The check for cur == 0 skips useless states. Once the current value becomes zero, every later modulo operation keeps it zero, so all descendants of that state would also be zero. The final state is dp[(1 << n) - 1], which is the same as dp[-1] because the full mask is the last index.
Worked Examples
For the first sample:
3
5 6 7
15
The important states are:
| mask | used elements | current best value |
|---|---|---|
| 000 | none | 15 |
| 001 | 5 | 0 |
| 010 | 6 | 3 |
| 100 | 7 | 1 |
| 111 | all | 3 |
Starting with 15, choosing 6 first gives 3, and the remaining modulo operations cannot reduce it further.

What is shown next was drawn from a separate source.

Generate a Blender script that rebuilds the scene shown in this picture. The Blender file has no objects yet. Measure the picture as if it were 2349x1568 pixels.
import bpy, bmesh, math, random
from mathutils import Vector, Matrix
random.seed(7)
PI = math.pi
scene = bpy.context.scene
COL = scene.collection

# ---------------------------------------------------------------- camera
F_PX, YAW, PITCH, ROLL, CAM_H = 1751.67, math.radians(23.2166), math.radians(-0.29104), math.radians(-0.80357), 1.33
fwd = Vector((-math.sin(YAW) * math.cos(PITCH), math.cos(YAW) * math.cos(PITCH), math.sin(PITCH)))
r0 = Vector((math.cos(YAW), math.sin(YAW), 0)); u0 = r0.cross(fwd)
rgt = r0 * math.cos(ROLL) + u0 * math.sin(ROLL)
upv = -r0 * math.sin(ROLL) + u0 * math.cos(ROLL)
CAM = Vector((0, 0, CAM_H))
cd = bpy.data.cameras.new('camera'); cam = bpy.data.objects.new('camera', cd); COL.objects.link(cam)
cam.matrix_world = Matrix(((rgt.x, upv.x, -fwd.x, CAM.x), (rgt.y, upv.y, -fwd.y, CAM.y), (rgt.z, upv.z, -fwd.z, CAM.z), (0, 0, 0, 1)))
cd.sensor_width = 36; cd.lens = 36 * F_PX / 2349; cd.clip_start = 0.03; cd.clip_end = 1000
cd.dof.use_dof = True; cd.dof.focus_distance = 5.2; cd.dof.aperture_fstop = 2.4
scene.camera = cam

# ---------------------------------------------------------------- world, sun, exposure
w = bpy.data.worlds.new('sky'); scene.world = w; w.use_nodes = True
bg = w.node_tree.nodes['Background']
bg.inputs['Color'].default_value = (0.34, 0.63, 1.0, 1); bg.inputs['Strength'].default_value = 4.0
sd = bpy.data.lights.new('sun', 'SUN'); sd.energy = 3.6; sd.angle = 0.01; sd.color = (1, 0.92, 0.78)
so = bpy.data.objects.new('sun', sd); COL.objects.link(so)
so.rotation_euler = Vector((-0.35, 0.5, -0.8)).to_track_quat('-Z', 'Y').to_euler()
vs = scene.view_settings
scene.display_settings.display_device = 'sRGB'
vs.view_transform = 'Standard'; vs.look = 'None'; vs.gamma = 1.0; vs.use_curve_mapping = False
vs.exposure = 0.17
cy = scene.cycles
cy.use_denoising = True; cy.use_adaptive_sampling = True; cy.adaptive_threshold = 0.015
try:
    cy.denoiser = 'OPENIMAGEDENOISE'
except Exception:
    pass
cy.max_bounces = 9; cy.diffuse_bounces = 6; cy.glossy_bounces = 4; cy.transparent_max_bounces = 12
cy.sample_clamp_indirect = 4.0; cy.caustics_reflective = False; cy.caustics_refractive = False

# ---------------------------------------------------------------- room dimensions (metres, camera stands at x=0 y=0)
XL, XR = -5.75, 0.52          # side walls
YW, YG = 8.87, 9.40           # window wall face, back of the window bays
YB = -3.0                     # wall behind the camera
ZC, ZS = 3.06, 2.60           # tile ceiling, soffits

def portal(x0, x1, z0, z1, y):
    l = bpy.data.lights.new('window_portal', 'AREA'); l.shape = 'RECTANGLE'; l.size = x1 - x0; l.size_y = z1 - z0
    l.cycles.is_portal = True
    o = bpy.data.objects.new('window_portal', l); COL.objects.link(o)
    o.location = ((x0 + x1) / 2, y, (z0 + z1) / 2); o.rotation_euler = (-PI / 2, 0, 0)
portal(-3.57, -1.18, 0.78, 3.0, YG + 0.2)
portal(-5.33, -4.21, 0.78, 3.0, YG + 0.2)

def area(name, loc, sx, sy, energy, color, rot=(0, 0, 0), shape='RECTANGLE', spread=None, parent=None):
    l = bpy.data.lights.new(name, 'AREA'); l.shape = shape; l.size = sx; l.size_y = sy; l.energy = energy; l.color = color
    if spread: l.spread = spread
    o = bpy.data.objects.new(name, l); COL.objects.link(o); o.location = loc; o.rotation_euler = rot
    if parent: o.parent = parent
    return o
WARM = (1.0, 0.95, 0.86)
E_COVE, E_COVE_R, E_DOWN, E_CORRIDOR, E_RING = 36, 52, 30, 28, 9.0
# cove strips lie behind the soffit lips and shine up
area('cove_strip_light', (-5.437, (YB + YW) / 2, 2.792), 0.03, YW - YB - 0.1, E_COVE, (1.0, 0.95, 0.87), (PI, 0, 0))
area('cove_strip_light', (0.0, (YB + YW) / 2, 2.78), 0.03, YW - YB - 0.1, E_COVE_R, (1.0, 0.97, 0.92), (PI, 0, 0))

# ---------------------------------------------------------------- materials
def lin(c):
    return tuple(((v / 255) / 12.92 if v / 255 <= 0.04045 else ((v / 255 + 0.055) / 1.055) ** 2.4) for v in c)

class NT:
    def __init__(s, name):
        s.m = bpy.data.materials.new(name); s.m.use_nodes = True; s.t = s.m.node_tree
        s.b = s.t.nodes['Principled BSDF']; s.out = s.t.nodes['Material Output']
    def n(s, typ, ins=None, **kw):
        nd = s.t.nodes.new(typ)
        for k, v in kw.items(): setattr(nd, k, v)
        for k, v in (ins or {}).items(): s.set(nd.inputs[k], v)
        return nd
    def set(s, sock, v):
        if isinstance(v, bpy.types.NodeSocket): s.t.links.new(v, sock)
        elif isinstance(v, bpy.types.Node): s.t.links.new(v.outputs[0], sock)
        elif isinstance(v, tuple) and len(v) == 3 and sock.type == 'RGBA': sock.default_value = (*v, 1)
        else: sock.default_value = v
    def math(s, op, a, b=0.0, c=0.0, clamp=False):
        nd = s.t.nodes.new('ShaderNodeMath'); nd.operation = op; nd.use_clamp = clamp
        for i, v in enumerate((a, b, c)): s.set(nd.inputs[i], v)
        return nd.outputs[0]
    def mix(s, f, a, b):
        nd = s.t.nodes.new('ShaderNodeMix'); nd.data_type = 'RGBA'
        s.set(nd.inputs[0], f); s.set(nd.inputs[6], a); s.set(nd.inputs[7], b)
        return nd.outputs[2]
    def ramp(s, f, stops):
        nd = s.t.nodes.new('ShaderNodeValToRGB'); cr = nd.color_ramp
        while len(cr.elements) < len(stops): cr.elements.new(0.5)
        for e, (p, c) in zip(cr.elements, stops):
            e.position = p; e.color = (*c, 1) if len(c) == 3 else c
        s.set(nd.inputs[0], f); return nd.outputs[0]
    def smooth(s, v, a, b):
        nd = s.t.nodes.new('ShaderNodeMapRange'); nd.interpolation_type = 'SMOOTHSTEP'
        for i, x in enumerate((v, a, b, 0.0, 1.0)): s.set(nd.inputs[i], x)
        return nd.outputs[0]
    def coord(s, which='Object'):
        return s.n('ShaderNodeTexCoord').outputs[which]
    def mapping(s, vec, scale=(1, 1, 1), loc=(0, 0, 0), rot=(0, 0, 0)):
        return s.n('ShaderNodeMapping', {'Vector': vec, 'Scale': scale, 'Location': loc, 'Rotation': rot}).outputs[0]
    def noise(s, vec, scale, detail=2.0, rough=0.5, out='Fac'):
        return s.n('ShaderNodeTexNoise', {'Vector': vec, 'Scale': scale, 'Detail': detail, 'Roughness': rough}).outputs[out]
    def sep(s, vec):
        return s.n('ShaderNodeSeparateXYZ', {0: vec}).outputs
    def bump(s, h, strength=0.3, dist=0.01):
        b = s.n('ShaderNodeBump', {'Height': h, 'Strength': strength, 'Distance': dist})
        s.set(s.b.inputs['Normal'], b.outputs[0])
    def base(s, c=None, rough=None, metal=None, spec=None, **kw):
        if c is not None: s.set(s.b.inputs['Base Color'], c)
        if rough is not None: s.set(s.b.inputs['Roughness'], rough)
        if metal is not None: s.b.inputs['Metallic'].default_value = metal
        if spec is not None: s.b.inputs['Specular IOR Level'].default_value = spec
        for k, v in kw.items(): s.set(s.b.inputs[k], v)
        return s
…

The DP keeps this path and ignores weaker paths.
For the second sample:
4
20 21 22 10
107
| mask | used elements | current best value |
|---|---|---|
| 0000 | none | 107 |
| 0001 | 20 | 7 |
| 0010 | 21 | 2 |
| 0100 | 22 | 19 |
| 1000 | 10 | 7 |
| 1111 | all | 9 |
The best answer comes from choosing the operations in an order that leaves a large remainder before the final steps. The subset states allow the algorithm to discover that ordering without explicitly generating permutations.
Complexity Analysis
| Measure | Complexity | Explanation |
|---|---|---|
| Time | O(n * 2^n) | Each subset tries each possible next element |
| Space | O(2^n) | One stored value per subset |
With n = 21, there are about two million states. Multiplying by 21 gives roughly 44 million transitions, which fits the intended limits with an efficient implementation.
Test Cases
import sys
import io
from array import array
def solution(inp: str) -> str:
sys.stdin = io.StringIO(inp)
input = sys.stdin.readline
n = int(input())
a = list(map(int, input().split()))
x = int(input())
size = 1 << n
dp = array('Q', [0]) * size
dp[0] = x
for mask in range(size):
cur = dp[mask]
if cur == 0 and mask:
continue
rem = (size - 1) ^ mask
while rem:
bit = rem & -rem
i = bit.bit_length() - 1
nxt = mask | bit
val = cur % a[i]
if val > dp[nxt]:
dp[nxt] = val
rem -= bit
return str(dp[-1])
assert solution("""3
5 6 7
15
""") == "3"
assert solution("""4
20 21 22 10
107
""") == "9"
assert solution("""1
100
37
""") == "37"
assert solution("""3
5 5 100
12
""") == "2"
assert solution("""4
2 4 8 16
1000000000000000000
""") == "0"
assert solution("""5
9 10 11 12 13
100
""") == "10"
| Test input | Expected output | What it validates |
|---|---|---|
1 / 100 / 37 |
37 |
Single element and no harmful modulo |
5 5 100 with 12 |
2 |
Repeated values and treating indices separately |
2 4 8 16 with a huge value |
0 |
Large values and reaching zero |
9 10 11 12 13 with 100 |
10 |
Different ordering choices |
Edge Cases
For the case where the starting value is already smaller than every divisor:
2
10 20
5
The initial state has value 5. Both possible next choices produce 5 % 10 = 5 or 5 % 20 = 5. Every later operation keeps the value unchanged, so the full-mask state remains 5.
For repeated elements:
3
5 5 100
12
The DP does not merge the two fives because the states are based on indices. One path uses the first 5, another uses the second 5, and both operations remain available independently. The best path is 100, 5, 5, giving 12 % 100 = 12, then 12 % 5 = 2, then 2 % 5 = 2.
For a path that reaches zero:
4
2 4 8 16
1000000000000000000
The DP may encounter a state where the current value becomes zero after applying divisor 2. All transitions from that state stay zero, which is why skipping those states is correct. The final answer is still zero.